There were other good ones too. This was a good return to form, with the being funny.
So yes. I don't know what folks are doing the weekend of April 1 but, if you have it free, you might want to look into coming to LA.
Details anywhere?
Details coming soon. Kristen was putting together the site last night.
So maybe I'll make it down in early April (yeah) instead of mid- to late April (waaaaa).
I was going to make my first ever plane trip one of my New Year's Resolutions anyway...and I've always wanted to go to California....
Thinks.
Here's a little mini-rant I posted at TwoP in response to people arguing that Saint Sawyer of the Piercing Blue Eyes was blameless in "Confidence Man" because he's a handsome Bad Boyjust misunderstood:
Sorry, I'm not buying the "poor, misunderstood schnookums Sawyer, if only they'd asked him nicely using literal one-syllable words all would have been well" line of reasoning.

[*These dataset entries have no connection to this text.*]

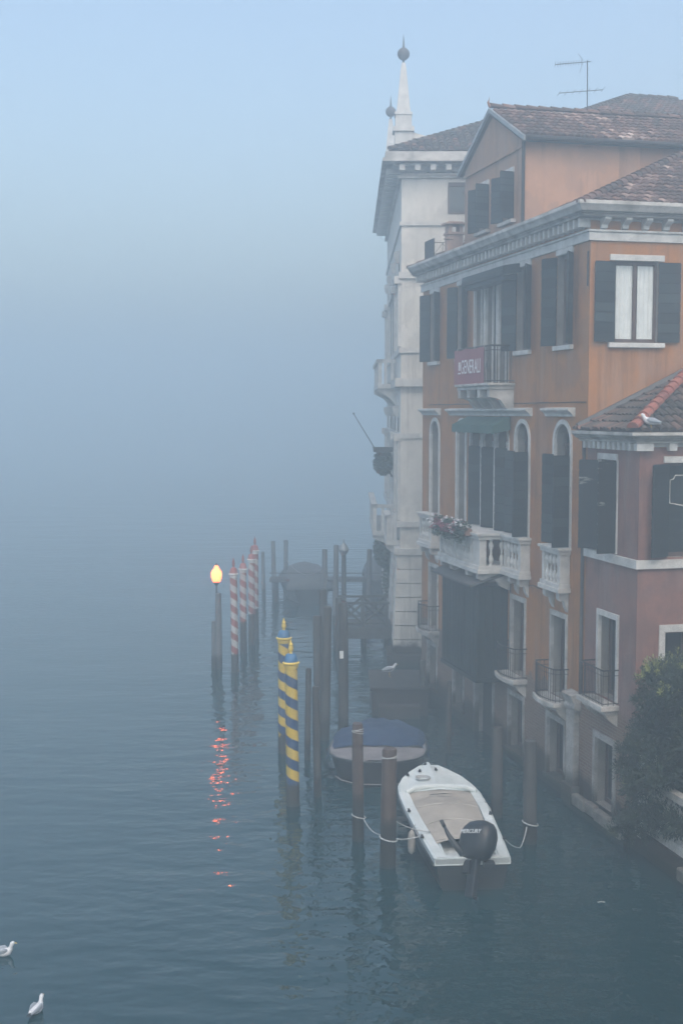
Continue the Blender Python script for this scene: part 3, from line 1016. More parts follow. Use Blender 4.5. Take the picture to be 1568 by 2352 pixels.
mb.build('attic_moulding', M['attic'], att)
mb = MB()
for sgn, ye in ((1, AY0 - .3), (-1, AY1 + .3)):
    sl = (ZR - ZE) / (ym - AY0)
    run = ym - AY0 + .3
    roof_slope(mb, (AX0 - .1, ye, ZE - .3 * sl + .12), (1, 0, 0), (0, sgn, 0), sl, [(0, 0), (9.5, 0), (9.5, run), (0, run)], .2, .36, 1, sgn > 0)
ridge_tiles(mb, (AX0 - .1, ym, ZR + .14), (AX1, ym, ZR + .14))
ar = mb.build('attic_roof', [M['tile'], M['under']], att, fixn=False)
mb = MB()
sl = (ZR - ZE) / (ym - AY0)
for sgn, ye in ((1, AY0 - .34), (-1, AY1 + .34)):
    z0 = ZE - .34 * sl
    mb.add([(AX0 - .15, ye, z0 + .02), (AX0 - .15, ye, z0 + .14), (AX0 - .15, ym, ZR + .16), (AX0 - .15, ym, ZR + .05),
            (AX0 - .07, ye, z0 + .02), (AX0 - .07, ye, z0 + .14), (AX0 - .07, ym, ZR + .16), (AX0 - .07, ym, ZR + .05)],
           [(0, 1, 2, 3), (4, 5, 6, 7), (0, 1, 5, 4), (1, 2, 6, 5), (3, 2, 6, 7), (0, 3, 7, 4)])
mb.build('verge_board', M['lead'], ar)
mb = MB()
mb.tube([(AX0 - .1, AY0 - .36, ZE - .06), (AX1, AY0 - .36, ZE - .06)], .07, 8)
mb.tube([(AX0 - .05, AY0 - .07, ZE - .1), (AX0 - .05, AY0 - .07, 14.2)], .05, 8)
mb.build('gutter', M['iron'], ar)
mb = MB(); mb.tube([(AX0 - .1, ym, ZR + .2), (AX0 - .16, ym, ZR + .32), (AX0 - .12, ym, ZR + .46)], [.05, .035, .012], 6)
mb.build('finial', M['terracotta'], ar)

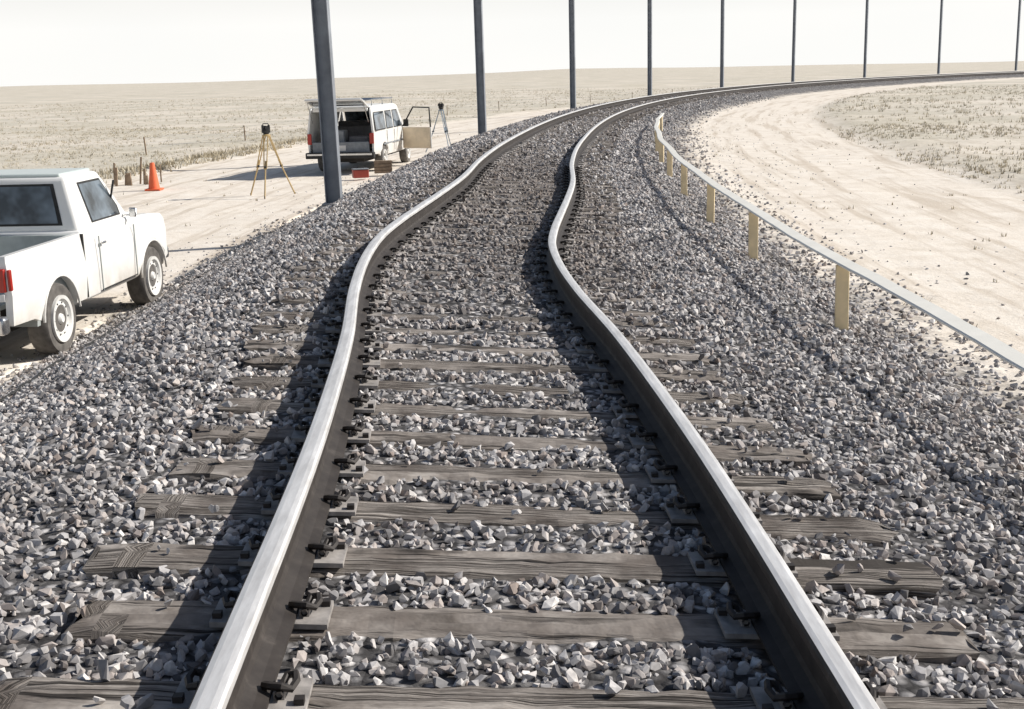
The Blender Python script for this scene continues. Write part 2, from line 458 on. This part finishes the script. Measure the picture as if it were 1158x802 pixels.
def wheel(name,x,y,r,w,parent,side):
    t=[(r*.60,-w*.42),(r*.80,-w*.5),(r*.93,-w*.5),(r*.985,-w*.40),(r,-w*.2),(r,w*.2),(r*.985,w*.40),(r*.93,w*.5),(r*.80,w*.5),(r*.60,w*.42)]
    a=lathe(name+'_tyre',t,(x,y,r),TYRE,parent)
    sg=side
    d=[(0.001,.02),(r*.10,.03),(r*.13,.02),(r*.16,-.01),(r*.34,-.015),(r*.40,.01),(r*.50,.0),(r*.56,.03),(r*.66,.035),(r*.66,-.03)]
    lathe(name+'_rim',[(rr,sg*(h+w*.42)) for rr,h in d],(x,y,r),RIM,parent)
    bm=bmesh.new()
    for k in range(10):
        an=2*math.pi*k/10
        mm=Matrix.Translation((x+r*.45*math.cos(an),y+sg*(w*.42+.004),r+r*.45*math.sin(an)))
        bmesh.ops.create_icosphere(bm,subdivisions=1,radius=r*.035,matrix=mm)
    obj_from_bm(bm,name+'_rim_holes',BLK,parent,0)

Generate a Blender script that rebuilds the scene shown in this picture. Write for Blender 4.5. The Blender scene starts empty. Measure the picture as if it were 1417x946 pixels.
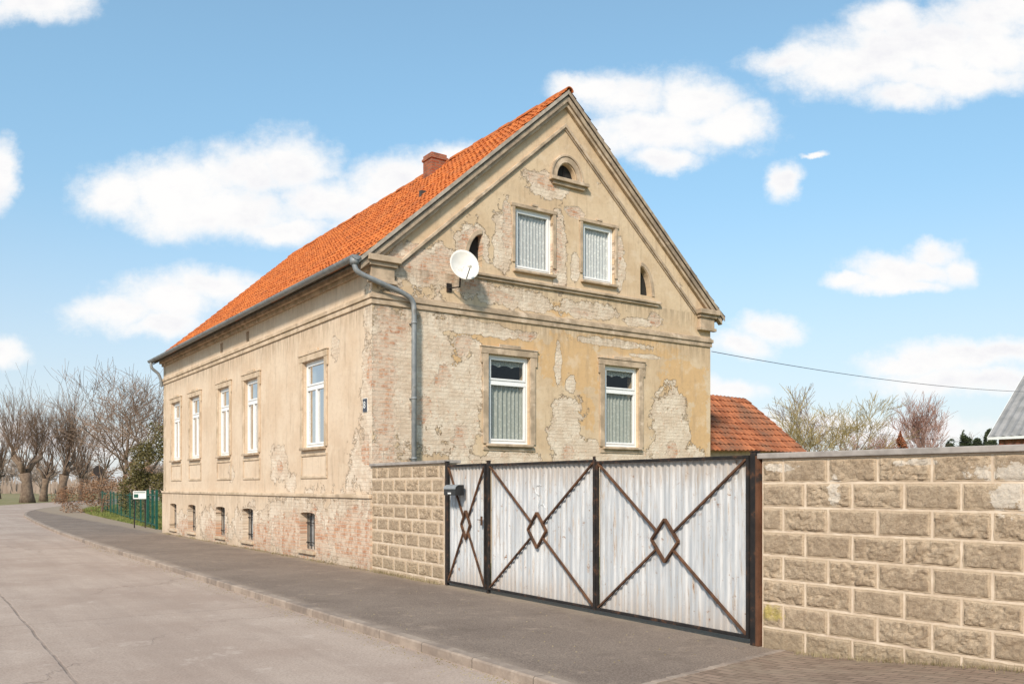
import bpy, math, random, bmesh
from mathutils import Vector, Matrix, noise
random.seed(7)
scene=bpy.context.scene
COL=scene.collection
F=1208.0; CX=708.5; HY=672.0; CH=1.65
# ------------------------------------------------------------------ node helper
class G:
    def __init__(s,nt): s.nt=nt
    def n(s,t,**k):
        nd=s.nt.nodes.new(t)
        for a,b in k.items(): setattr(nd,a,b)
        return nd
    def put(s,sock,v):
        if isinstance(v,bpy.types.NodeSocket): s.nt.links.new(v,sock)
        elif v is not None: sock.default_value=v
    def m(s,op,a,b=None,c=None,clamp=False):
        nd=s.n('ShaderNodeMath',operation=op,use_clamp=clamp)
        s.put(nd.inputs[0],a); s.put(nd.inputs[1],b)
        if c is not None: s.put(nd.inputs[2],c)
        return nd.outputs[0]
    def vm(s,op,a,b=None,c=None,out=0):
        nd=s.n('ShaderNodeVectorMath',operation=op)
        s.put(nd.inputs[0],a)
        if b is not None: s.put(nd.inputs[1],b)
        if c is not None: s.put(nd.inputs[2],c)
        return nd.outputs[out]
    def noise(s,vec,scale,detail=4,rough=.55,dist=0,col=False):
        nd=s.n('ShaderNodeTexNoise'); s.put(nd.inputs['Vector'],vec)
        nd.inputs['Scale'].default_value=scale; nd.inputs['Detail'].default_value=detail
        nd.inputs['Roughness'].default_value=rough; nd.inputs['Distortion'].default_value=dist
        return nd.outputs['Color' if col else 'Fac']
    def mr(s,v,a,b,c=0.,d=1.,smooth=True):
        nd=s.n('ShaderNodeMapRange',interpolation_type='SMOOTHSTEP' if smooth else 'LINEAR')
        for i,x in enumerate((v,a,b,c,d)): s.put(nd.inputs[i],x)
        return nd.outputs[0]
    def mix(s,f,a,b,mode='MIX'):
        nd=s.n('ShaderNodeMix',data_type='RGBA',blend_type=mode)
        s.put(nd.inputs[0],f)
        for i,x in ((6,a),(7,b)):
            if isinstance(x,(tuple,list)) and len(x)==3: x=(*x,1)
            s.put(nd.inputs[i],x)
        return nd.outputs[2]
    def comb(s,x,y,z=0.):
        nd=s.n('ShaderNodeCombineXYZ'); s.put(nd.inputs[0],x); s.put(nd.inputs[1],y); s.put(nd.inputs[2],z); return nd.outputs[0]
    def sep(s,v):
        nd=s.n('ShaderNodeSeparateXYZ'); s.put(nd.inputs[0],v); return nd.outputs
    def obj(s): return s.n('ShaderNodeTexCoord').outputs['Object']
    def bump(s,h,strength=.5,dist=.02,normal=None):
        nd=s.n('ShaderNodeBump'); nd.inputs['Strength'].default_value=strength; nd.inputs['Distance'].default_value=dist
        s.put(nd.inputs['Height'],h)
        if normal is not None: s.put(nd.inputs['Normal'],normal)
        return nd.outputs[0]
def newmat(name):
    m=bpy.data.materials.new(name); m.use_nodes=True
    return m,G(m.node_tree),m.node_tree.nodes['Principled BSDF']
def finish(g,p,col,rough=.85,normal=None,metal=0.,spec=.3):
    if isinstance(col,tuple) and len(col)==3: col=(*col,1)
    g.put(p.inputs['Base Color'],col); g.put(p.inputs['Roughness'],rough)
    p.inputs['Metallic'].default_value=metal; p.inputs['Specular IOR Level'].default_value=spec
    if normal is not None: g.put(p.inputs['Normal'],normal)
def noisy(name,c1,c2,scale=4,rough=.85,metal=0.,bs=.3,bd=.01,c3=None,s3=1.,spec=.3,detail=5,lo=.35,hi=.65,fine=60):
    m,g,p=newmat(name); o=g.obj()
    n=g.noise(o,scale,detail,.6); c=g.mix(g.mr(n,lo,hi),c1,c2)
    if c3: c=g.mix(g.mr(g.noise(o,s3,5,.65),.55,.68),c,c3)
    if bs: 
        f=g.noise(o,fine,2,.6); nr=g.bump(g.m('ADD',n,g.m('MULTIPLY',f,.4)),bs,bd)
    else: nr=None
    finish(g,p,c,rough,nr,metal,spec)
    return m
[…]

In this episode he was the first to bring violence into the equation, beating up someone who was rifling through his stash of non-essential luxury items that shouldn't be worth endangering anyone's health over, even if he didn't believe (or get told in the first place) Boone's motivation for looking. Continuing his pattern of physically attacking other people, I might add. If he was unclear on what was being asked/assumed, a simple "what the hell are you talking about, Jackass?" would have gotten him the info and preserved his too cool for school image. We'll never know whether telling the truth would have spared him all that needless suffering, because it apparently never occurred to him to try it. And although he lacked the materials to help Shannon himself, his little martyrdom psychodrama drew away the attention of the one person who'd shown any ability to mitigate her condition up to that point.
Not that I hold Sayid and Jack blameless by any means for what they did. I certainly think an extensive search in force earlier would have been a more productive and excusable approach than torture. And Sayid clearly lost it at the end and was acting out of bloodlust rather than concern for Shannon's wellbeing.
I also think, for the record, that someone whose pride/masochistic urges prompt them to work against group survival in as dicey a situation as they occupy is probably a liability that the castaways can't afford at this point. If it happens again, I think Sayid, Locke, or whoever would be justified in making sure it's for the last time.
I'm pretty sure nobody on That Darn Island has realized that they're operating on lifeboat ethics now. (Heck, Sawyer may be the only one there who recognizes the concept.)
I'd say Locke handing that knife over shows he has a pretty clear idea of how desperate their situation is, even if he's manipulating it himself.
They're so desperate a kid needs knife lessons? Not seein' it.
Oops! I meant the knife he handed Sayid in "Confidence Man." Just in case.